Working around HBA option ROM boot failure

1 minute read

One of my servers rebooted due to unexpected power failure, and after the power came back up, it tried to boot, but looped in HBA option ROM. A disk failed before that and I did not manage to take it out. I guessed that was the reason, but my server was at remote and I did not have physical access. I preferred to work around it remotely.

The server did have virtual CD-ROM and KVM feature (although it requires ancient version of Java on browsers, which is painful), and by that, I booted an ISO to get a working temporary Linux environment for inspecting the situation.

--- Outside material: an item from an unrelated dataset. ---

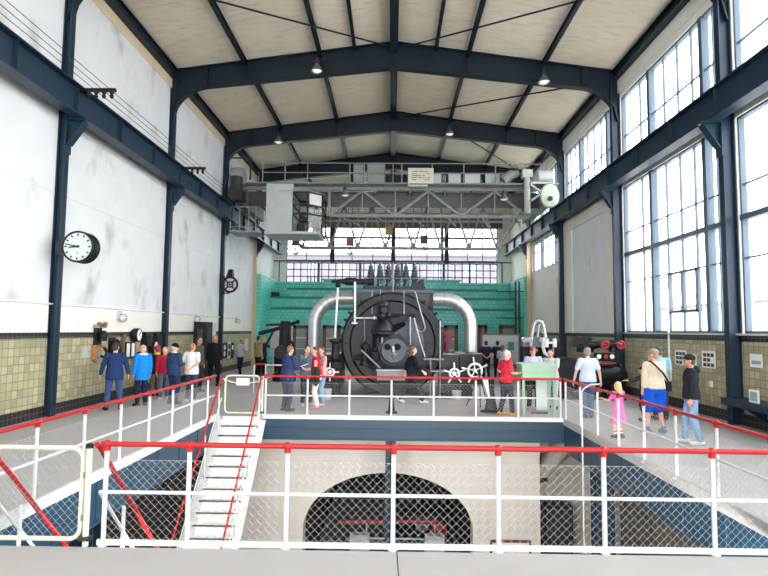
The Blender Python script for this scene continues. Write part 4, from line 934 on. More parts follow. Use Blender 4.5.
# ------------------------------------------------------------------ stands by the machine-side railing
def stand(px, py, hpy, label, rb=0.25):
    b = at(px, py, Z=0); hz = at(px, hpy, Y=b.y).z
    t = thing('floor_stand', label, 'stand', b)
    part('base', MB().lathe([(0, 0), (rb, 0), (rb, 0.03), (rb * 0.6, 0.06), (rb * 0.42, 0.3), (rb * 0.3, 0.6), (0, 0.6)], b, 'Z', 18), BLACK3, t)
    part('pole', MB().tube([b + Vector((0, 0, 0.5)), b + Vector((0, 0, hz))], rb * 0.3, 12), BLACK3, t)
    return t, b, hz
stand(391.5, 413, 398, 'short black stand by the railing in front of the machine', 0.16)
t, b, hz = stand(491, 412, 379, 'black flared stand with a white pennant beside the man in the red polo', 0.3)
part('pennant', MB().prism([(b.x - 0.10, hz), (b.x - 0.24, hz - 0.02), (b.x - 0.10, 0.42), (b.x - 0.05, 0.4)], 'Y', b.y - 0.13, b.y - 0.115), PAPER, t, False)
p = at(478, 397, Y=b.y + 1.0)
t = thing('tripod', 'thin black tripod behind the white pennant', 'tripod', (p.x, b.y + 1.0, 0))
apx = Vector((p.x + 0.05, b.y + 1.0, 0.95))
for dx, dy in ((-0.33, 0.1), (0.3, 0.15), (0.02, -0.3)): part('leg', MB().tube([apx, (p.x + dx, b.y + 1.0 + dy, 0.01)], 0.014, 6), BLACK3, t)
part('head', MB().ball(apx, 0.05), BLACK3, t)

# pale green desk
a = at(522, 365.5, Y=15.0); b = at(556, 380.5, Y=15.0); y0, y1 = 15.0, 15.65
t = thing('display_desk', 'pale green steel display desk behind the platform railing', 'desk', ((a.x + b.x) / 2, 15.3, 0))
m = MB().prism([(y0, b.z), (y1, b.z), (y1, a.z + 0.03), (y0, a.z)], 'X', a.x, b.x); part('body', m, PALEG, t, False)
part('top', MB().prism([(y0 - 0.02, a.z), (y1 + 0.02, a.z + 0.03), (y1 + 0.02, a.z + 0.05), (y0 - 0.02, a.z + 0.025)], 'X', a.x - 0.02, b.x + 0.02), mat('pale_green_top', (166, 196, 174), 0.4), t, False)
for x in (a.x + 0.04, b.x - 0.04):
    for y in (y0 + 0.04, y1 - 0.04): part('leg', MB().box(x - 0.03, x + 0.03, y - 0.03, y + 0.03, 0, b.z), PALEG, t, False)
part('foot_panel', MB().box(a.x + 0.52, b.x - 0.02, y1 - 0.05, y1 - 0.03, 0.05, b.z), mat('pale_green_panel', (206, 220, 212), 0.5), t, False)
m = MB().tube([(a.x + 0.3, y0 + 0.3, 0.02), (b.x - 0.15, y0 + 0.3, 0.02)], 0.02, 6); part('foot_bar', m, DARKG, t)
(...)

To boot with virtual CD-ROM, I needed to skip the HBA option ROM loop via CTRL+C before that to make it not to try booting and go to its settings utility instead. With the temporary Linux environment, I checked that all the previously working disks are fine, and should be able to boot it if I loaded the kernel and initrd from something that did not go through the HBA.

Initially, I thought using an external GRUB from an ISO to load kernel from disk may work, and experimented with grub-mkrescue. GRUB did not seem to recognize any disks, which made sense without a dedicated driver for the HBA. I then tried to pack kernel and initrd into the ISO, but booting them got me a 452: out of range pointer.

Then I tried ISOLINUX. Creating a kernel-loading ISO with it was easy and straightforward. Booting with it worked perfectly. This workaround works except that I might need to wire up the virtual CD-ROM again if it needs to boot another time.